Material to process:
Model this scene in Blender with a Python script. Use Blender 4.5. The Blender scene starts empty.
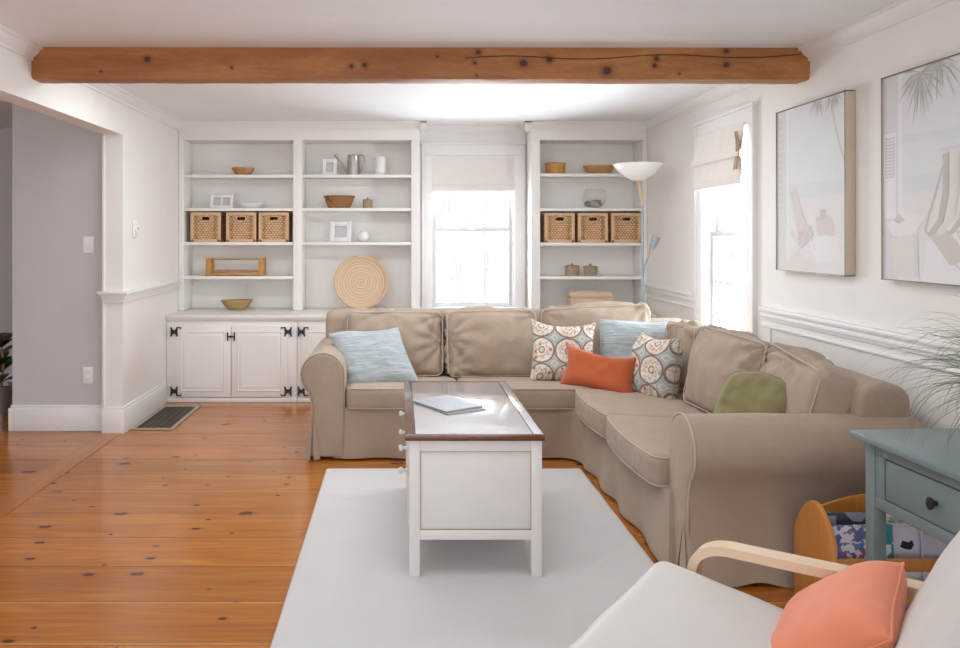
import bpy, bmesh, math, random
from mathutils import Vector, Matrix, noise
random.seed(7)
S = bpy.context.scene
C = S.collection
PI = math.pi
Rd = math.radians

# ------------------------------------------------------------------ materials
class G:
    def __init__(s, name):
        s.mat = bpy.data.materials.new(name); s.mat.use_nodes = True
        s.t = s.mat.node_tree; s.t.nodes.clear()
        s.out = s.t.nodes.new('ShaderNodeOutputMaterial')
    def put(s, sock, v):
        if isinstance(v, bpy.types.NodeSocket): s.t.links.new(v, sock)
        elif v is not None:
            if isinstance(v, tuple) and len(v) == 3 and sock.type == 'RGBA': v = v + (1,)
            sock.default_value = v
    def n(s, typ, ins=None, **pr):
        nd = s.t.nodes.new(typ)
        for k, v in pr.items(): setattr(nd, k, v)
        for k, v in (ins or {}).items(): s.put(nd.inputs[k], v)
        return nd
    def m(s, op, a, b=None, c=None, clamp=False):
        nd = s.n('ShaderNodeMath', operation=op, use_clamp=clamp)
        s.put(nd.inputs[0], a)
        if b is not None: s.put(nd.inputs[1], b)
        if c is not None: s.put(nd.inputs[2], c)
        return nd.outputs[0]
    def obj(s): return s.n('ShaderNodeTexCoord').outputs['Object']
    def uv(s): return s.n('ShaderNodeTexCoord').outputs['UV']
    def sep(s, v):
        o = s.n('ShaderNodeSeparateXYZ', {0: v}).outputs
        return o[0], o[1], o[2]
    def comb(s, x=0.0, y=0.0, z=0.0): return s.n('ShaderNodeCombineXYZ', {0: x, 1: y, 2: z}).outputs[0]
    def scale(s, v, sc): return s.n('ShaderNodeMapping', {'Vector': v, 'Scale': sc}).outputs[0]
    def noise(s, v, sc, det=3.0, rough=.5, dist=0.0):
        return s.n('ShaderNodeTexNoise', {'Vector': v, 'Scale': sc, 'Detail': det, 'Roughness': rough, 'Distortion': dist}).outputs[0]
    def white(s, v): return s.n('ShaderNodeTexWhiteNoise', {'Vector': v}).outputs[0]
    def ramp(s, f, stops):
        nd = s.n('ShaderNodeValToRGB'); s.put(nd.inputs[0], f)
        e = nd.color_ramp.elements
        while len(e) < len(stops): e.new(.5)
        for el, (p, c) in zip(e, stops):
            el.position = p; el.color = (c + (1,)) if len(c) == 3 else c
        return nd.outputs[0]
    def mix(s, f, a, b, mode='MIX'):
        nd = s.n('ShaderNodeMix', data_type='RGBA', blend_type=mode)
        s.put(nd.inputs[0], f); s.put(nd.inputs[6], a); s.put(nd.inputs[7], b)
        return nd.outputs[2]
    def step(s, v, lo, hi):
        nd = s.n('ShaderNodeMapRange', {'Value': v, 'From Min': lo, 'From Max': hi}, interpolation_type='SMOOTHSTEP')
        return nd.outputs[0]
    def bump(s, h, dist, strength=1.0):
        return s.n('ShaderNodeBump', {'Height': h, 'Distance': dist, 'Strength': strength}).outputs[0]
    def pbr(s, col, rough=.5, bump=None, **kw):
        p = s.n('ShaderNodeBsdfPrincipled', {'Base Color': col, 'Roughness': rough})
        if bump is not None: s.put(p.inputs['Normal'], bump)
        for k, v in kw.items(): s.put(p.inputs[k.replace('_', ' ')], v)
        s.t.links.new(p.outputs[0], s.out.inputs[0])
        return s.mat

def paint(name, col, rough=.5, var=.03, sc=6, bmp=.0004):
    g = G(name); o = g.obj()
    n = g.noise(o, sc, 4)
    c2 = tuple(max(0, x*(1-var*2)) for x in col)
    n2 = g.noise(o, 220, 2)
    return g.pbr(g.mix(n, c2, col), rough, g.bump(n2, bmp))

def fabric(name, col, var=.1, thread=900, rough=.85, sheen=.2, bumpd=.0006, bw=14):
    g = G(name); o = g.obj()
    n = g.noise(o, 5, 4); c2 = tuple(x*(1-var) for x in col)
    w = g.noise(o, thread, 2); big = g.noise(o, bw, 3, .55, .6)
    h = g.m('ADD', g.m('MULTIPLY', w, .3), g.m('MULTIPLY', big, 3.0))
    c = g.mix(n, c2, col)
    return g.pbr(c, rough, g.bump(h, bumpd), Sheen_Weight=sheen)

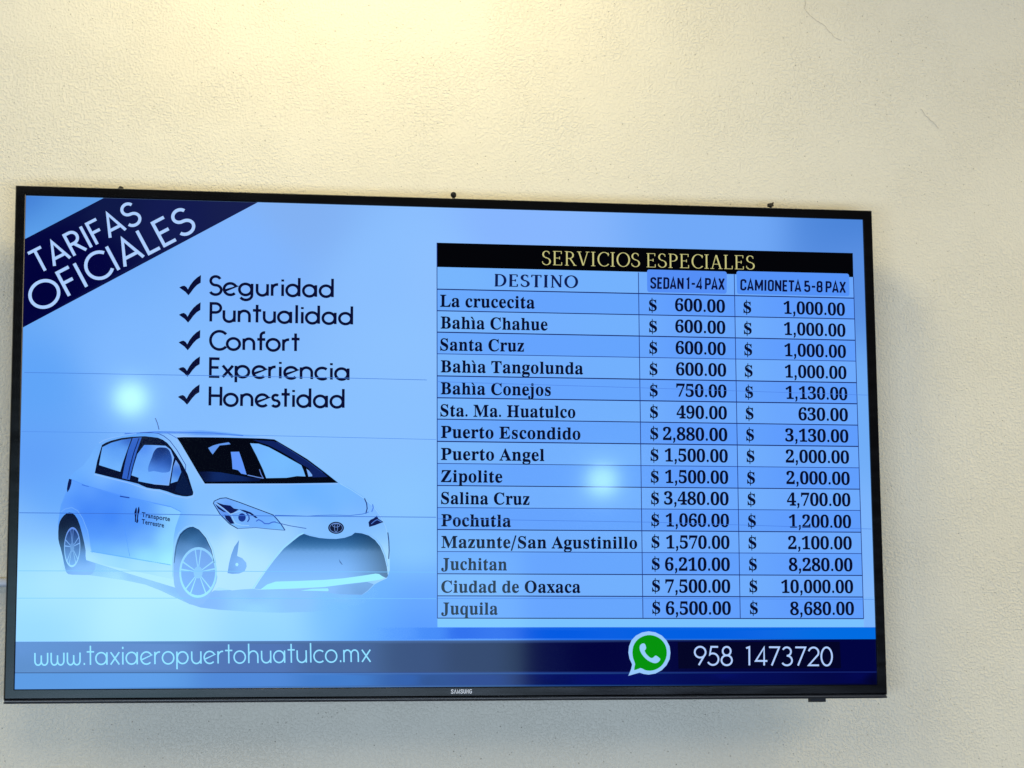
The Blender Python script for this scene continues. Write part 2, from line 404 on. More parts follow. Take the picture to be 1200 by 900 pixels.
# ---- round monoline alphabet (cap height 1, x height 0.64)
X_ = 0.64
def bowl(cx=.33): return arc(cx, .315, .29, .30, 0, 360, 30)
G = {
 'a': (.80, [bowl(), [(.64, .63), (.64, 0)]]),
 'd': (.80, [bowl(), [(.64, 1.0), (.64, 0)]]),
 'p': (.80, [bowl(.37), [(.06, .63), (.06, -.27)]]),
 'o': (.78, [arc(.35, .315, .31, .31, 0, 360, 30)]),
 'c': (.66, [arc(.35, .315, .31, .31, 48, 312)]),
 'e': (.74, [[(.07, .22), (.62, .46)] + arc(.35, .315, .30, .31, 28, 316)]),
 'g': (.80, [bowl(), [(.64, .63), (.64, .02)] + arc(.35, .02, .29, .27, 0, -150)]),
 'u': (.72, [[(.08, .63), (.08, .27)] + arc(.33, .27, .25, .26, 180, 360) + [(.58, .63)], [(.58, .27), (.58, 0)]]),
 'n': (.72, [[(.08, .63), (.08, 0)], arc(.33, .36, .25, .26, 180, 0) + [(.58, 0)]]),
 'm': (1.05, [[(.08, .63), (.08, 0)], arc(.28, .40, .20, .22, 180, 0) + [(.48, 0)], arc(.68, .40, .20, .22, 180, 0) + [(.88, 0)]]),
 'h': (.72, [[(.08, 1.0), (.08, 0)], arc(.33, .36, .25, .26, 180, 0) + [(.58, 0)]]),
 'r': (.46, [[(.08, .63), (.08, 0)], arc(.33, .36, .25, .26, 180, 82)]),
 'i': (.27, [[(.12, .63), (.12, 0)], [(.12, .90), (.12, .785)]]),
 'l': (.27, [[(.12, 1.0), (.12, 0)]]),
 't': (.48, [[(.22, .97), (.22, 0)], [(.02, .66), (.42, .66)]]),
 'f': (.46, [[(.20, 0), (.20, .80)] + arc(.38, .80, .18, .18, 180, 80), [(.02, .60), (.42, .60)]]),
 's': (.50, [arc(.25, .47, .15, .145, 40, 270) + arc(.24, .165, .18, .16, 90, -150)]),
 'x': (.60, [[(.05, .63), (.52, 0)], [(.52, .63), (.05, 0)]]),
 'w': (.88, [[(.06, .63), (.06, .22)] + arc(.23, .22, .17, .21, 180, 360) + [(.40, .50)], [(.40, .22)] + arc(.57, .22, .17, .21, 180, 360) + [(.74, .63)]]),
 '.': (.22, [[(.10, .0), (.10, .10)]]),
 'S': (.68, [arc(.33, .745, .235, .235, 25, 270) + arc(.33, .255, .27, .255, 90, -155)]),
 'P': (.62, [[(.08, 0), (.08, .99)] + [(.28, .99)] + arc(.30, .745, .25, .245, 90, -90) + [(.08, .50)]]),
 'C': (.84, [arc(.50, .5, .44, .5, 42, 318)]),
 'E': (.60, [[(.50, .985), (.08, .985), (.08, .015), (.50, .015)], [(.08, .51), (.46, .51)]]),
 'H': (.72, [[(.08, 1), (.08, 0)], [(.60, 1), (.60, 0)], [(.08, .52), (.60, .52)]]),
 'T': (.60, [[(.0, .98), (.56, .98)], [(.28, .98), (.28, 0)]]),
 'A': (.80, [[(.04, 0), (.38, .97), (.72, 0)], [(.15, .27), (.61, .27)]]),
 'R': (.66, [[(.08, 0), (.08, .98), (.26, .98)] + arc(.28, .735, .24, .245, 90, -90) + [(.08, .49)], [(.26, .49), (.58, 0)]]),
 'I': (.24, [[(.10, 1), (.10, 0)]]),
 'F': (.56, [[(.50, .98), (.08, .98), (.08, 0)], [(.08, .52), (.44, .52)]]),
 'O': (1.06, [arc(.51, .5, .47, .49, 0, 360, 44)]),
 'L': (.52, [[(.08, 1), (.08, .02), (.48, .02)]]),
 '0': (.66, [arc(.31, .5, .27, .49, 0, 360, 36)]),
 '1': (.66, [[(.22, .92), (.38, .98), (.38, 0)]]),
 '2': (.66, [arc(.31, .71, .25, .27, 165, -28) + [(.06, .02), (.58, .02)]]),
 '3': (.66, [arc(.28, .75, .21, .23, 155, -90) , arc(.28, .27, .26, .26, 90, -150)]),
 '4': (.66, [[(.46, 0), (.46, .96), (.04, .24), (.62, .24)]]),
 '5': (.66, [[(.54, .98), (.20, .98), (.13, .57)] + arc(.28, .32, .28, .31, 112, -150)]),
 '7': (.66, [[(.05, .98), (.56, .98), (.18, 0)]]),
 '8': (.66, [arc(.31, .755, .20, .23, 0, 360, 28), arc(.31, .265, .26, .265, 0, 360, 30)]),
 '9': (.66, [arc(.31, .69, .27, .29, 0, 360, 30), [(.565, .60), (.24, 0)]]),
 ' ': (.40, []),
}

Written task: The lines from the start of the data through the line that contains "Rd = math.radians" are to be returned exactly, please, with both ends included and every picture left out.

Completed task:
Model this scene in Blender with a Python script. Use Blender 4.5. The Blender scene starts empty.
import bpy, bmesh, math, random
from mathutils import Vector, Matrix, noise
random.seed(7)
S = bpy.context.scene
C = S.collection
PI = math.pi
Rd = math.radians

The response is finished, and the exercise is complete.